EXERCISE GOAL: Begin with the first line below and retype each line exactly through the line containing "def rotz(a): return". Any pictures are to be left out.

• • •

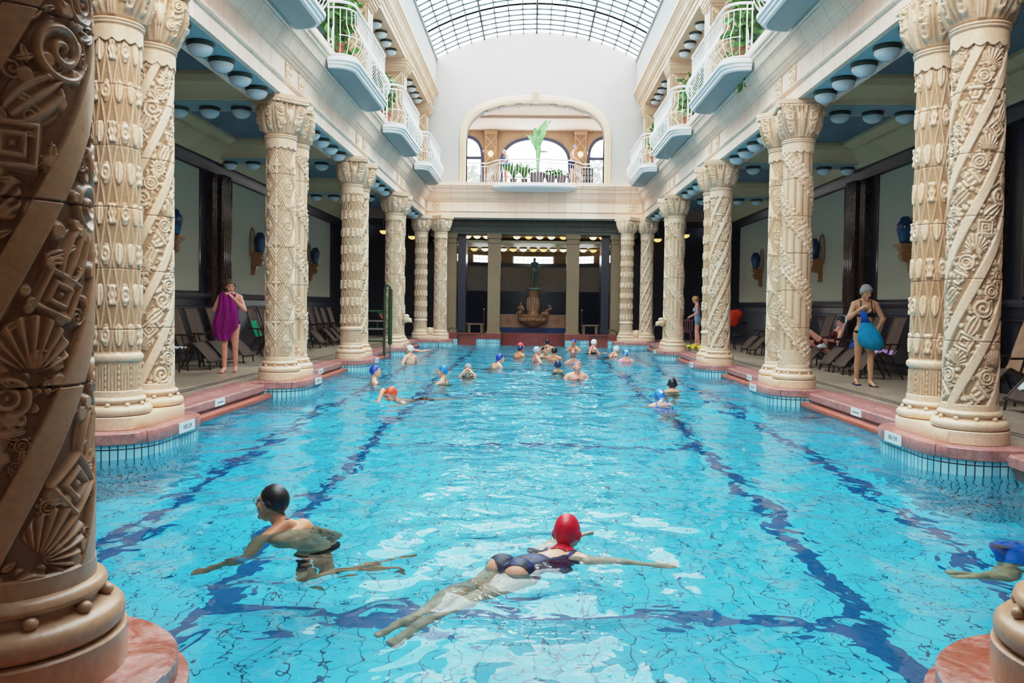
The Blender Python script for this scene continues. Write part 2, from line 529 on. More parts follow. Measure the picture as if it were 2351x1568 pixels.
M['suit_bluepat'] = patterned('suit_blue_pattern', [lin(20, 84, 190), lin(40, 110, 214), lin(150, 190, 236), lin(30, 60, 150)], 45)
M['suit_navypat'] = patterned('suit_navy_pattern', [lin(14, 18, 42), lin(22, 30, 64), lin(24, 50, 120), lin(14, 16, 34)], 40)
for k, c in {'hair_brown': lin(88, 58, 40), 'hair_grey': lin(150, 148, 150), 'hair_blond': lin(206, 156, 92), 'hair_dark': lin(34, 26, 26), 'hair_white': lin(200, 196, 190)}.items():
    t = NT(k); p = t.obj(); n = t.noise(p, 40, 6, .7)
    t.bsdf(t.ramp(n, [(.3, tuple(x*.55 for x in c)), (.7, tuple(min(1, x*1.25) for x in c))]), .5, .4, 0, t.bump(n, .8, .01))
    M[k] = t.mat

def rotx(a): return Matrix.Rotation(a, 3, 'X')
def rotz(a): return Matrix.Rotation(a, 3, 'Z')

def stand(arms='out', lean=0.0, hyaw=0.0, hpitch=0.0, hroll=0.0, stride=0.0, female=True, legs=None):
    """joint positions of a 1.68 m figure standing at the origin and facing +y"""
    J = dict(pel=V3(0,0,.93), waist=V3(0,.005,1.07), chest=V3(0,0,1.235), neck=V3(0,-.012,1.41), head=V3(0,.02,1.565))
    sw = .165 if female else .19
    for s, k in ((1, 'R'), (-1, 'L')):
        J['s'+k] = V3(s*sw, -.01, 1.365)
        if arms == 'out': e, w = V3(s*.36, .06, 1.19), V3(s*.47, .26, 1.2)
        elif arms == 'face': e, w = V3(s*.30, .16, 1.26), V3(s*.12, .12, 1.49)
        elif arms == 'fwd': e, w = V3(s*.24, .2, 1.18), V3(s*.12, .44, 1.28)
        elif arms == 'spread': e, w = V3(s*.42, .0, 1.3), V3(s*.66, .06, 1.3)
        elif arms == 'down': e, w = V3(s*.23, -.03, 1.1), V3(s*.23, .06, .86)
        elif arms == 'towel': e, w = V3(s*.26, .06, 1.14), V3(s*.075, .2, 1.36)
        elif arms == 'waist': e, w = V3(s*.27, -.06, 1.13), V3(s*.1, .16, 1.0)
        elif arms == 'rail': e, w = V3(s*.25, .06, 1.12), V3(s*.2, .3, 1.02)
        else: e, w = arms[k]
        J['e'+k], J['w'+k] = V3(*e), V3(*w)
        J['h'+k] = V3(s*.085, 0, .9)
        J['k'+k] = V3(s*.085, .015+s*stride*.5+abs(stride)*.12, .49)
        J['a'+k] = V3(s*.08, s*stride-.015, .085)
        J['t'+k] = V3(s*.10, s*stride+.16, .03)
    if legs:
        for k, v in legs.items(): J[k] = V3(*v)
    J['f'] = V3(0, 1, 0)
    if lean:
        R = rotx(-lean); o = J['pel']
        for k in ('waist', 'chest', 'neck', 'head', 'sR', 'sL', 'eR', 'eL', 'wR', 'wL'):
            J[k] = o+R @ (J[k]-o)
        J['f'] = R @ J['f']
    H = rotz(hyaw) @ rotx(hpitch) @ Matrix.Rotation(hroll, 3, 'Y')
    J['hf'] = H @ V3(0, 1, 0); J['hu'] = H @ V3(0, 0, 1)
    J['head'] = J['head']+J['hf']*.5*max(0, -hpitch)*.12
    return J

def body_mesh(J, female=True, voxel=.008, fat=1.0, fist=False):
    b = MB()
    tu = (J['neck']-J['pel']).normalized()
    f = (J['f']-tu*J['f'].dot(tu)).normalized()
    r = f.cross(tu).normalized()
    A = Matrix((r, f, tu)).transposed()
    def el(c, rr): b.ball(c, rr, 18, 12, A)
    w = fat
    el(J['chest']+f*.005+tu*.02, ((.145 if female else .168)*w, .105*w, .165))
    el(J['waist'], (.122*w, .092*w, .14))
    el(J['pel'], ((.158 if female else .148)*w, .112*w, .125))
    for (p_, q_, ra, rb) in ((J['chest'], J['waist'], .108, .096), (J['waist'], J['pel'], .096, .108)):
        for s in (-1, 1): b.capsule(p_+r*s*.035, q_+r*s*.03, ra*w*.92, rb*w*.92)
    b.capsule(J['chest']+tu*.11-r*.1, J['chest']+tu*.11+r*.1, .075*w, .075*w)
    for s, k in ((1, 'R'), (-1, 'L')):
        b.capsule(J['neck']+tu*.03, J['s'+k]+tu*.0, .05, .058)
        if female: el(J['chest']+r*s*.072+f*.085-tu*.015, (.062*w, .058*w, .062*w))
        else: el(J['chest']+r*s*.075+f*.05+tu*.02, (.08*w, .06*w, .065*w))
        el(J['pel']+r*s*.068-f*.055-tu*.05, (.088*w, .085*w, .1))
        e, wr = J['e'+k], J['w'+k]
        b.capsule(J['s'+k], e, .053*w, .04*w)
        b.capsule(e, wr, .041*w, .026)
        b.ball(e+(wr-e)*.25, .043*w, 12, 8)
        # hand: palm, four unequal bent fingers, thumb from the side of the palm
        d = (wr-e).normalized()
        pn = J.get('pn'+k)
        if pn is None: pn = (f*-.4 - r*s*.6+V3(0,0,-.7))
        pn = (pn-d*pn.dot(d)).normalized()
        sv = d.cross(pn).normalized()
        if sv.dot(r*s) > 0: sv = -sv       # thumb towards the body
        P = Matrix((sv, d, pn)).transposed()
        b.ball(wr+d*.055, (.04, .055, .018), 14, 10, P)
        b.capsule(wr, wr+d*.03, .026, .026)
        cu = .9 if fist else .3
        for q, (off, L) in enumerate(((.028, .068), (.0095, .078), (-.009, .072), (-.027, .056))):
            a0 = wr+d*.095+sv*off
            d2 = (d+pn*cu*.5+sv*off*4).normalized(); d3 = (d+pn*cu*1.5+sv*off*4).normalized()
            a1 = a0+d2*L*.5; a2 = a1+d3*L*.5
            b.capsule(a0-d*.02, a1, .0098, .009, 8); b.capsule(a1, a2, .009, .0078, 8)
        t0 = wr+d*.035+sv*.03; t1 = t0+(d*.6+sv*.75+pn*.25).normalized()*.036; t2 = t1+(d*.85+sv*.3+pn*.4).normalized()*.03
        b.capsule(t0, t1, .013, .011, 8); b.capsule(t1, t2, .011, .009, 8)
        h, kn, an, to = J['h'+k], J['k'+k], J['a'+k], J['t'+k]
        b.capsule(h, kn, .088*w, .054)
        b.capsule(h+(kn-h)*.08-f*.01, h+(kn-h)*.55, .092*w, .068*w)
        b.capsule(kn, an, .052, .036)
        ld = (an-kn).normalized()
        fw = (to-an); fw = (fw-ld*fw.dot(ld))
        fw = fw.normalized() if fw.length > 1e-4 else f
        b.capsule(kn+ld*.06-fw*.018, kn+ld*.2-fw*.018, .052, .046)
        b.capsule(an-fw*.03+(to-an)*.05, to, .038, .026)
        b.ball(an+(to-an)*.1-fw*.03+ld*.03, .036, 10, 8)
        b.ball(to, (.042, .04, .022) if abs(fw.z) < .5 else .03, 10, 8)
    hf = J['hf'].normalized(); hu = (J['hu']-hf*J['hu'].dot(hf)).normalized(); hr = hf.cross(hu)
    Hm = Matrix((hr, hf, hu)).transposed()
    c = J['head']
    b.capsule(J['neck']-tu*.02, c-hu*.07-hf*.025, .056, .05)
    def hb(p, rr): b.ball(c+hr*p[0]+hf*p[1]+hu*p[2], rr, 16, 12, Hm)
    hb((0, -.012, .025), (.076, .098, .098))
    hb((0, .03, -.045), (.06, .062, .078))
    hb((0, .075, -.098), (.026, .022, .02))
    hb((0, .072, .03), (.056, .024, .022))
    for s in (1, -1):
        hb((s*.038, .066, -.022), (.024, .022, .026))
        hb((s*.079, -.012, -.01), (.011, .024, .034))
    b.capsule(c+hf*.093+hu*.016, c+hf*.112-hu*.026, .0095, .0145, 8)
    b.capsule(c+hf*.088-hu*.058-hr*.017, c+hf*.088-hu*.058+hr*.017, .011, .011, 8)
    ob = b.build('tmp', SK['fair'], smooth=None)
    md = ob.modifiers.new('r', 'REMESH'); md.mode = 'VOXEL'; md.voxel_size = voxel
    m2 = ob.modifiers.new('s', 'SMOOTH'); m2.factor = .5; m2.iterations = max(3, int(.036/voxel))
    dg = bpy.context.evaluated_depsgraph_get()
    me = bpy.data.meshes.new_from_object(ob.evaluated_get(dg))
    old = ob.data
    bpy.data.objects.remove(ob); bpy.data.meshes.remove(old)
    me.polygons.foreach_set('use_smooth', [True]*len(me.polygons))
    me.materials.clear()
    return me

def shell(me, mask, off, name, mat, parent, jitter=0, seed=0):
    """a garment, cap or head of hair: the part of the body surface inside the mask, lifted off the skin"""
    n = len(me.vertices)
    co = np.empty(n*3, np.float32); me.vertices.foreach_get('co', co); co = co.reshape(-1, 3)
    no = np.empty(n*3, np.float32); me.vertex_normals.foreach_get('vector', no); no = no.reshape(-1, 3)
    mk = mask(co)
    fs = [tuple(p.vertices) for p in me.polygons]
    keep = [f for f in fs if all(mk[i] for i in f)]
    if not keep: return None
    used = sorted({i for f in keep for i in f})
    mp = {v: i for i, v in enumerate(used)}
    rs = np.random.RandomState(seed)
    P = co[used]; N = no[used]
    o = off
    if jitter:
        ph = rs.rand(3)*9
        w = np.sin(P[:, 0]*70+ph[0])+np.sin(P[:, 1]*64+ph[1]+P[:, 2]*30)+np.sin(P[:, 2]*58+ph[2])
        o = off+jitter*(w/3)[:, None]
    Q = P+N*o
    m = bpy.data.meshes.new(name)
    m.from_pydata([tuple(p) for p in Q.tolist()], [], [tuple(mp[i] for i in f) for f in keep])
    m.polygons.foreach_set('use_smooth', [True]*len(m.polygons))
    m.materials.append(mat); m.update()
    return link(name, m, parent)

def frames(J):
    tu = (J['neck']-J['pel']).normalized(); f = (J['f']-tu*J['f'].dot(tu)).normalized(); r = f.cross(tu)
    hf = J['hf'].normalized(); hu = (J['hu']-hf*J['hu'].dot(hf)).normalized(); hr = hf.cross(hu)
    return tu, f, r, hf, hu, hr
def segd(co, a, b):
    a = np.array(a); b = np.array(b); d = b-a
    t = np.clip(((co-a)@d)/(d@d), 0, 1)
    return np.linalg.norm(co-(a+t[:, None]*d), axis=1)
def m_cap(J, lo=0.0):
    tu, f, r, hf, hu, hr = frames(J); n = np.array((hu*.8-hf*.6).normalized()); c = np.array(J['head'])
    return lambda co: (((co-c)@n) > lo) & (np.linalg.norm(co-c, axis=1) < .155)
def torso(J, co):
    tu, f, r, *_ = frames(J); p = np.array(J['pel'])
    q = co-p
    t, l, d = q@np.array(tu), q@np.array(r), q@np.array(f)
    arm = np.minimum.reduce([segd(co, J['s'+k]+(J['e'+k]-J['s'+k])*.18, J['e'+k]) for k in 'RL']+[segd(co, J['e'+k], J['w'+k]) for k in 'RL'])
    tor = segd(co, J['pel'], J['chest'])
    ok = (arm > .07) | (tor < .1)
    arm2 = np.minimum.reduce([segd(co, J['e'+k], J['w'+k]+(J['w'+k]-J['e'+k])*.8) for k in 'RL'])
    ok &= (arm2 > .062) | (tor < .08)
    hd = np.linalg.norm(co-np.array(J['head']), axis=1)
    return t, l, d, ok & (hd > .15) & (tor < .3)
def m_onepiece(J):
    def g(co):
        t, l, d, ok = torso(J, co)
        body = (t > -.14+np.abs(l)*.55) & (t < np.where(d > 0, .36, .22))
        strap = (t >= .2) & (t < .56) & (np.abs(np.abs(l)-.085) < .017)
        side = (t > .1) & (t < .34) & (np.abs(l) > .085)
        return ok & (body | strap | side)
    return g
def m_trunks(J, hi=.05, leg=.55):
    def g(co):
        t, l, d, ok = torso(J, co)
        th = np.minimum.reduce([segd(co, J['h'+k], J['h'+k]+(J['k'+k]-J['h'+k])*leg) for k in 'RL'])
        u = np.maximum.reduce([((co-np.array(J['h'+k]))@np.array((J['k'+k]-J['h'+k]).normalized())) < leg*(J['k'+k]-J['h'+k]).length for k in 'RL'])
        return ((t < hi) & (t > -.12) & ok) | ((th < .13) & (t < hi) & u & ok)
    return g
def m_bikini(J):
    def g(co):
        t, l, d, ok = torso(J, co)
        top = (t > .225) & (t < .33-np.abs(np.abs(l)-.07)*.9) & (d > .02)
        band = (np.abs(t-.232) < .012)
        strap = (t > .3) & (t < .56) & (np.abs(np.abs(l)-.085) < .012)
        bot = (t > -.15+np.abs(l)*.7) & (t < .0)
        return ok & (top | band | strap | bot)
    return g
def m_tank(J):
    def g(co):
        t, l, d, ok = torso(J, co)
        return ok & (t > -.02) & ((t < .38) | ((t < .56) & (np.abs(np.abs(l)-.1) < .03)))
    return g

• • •

EXERCISE SOLUTION:
The Blender Python script for this scene continues. Write part 2, from line 529 on. More parts follow. Measure the picture as if it were 2351x1568 pixels.
M['suit_bluepat'] = patterned('suit_blue_pattern', [lin(20, 84, 190), lin(40, 110, 214), lin(150, 190, 236), lin(30, 60, 150)], 45)
M['suit_navypat'] = patterned('suit_navy_pattern', [lin(14, 18, 42), lin(22, 30, 64), lin(24, 50, 120), lin(14, 16, 34)], 40)
for k, c in {'hair_brown': lin(88, 58, 40), 'hair_grey': lin(150, 148, 150), 'hair_blond': lin(206, 156, 92), 'hair_dark': lin(34, 26, 26), 'hair_white': lin(200, 196, 190)}.items():
    t = NT(k); p = t.obj(); n = t.noise(p, 40, 6, .7)
    t.bsdf(t.ramp(n, [(.3, tuple(x*.55 for x in c)), (.7, tuple(min(1, x*1.25) for x in c))]), .5, .4, 0, t.bump(n, .8, .01))
    M[k] = t.mat

def rotx(a): return Matrix.Rotation(a, 3, 'X')
def rotz(a): return Matrix.Rotation(a, 3, 'Z')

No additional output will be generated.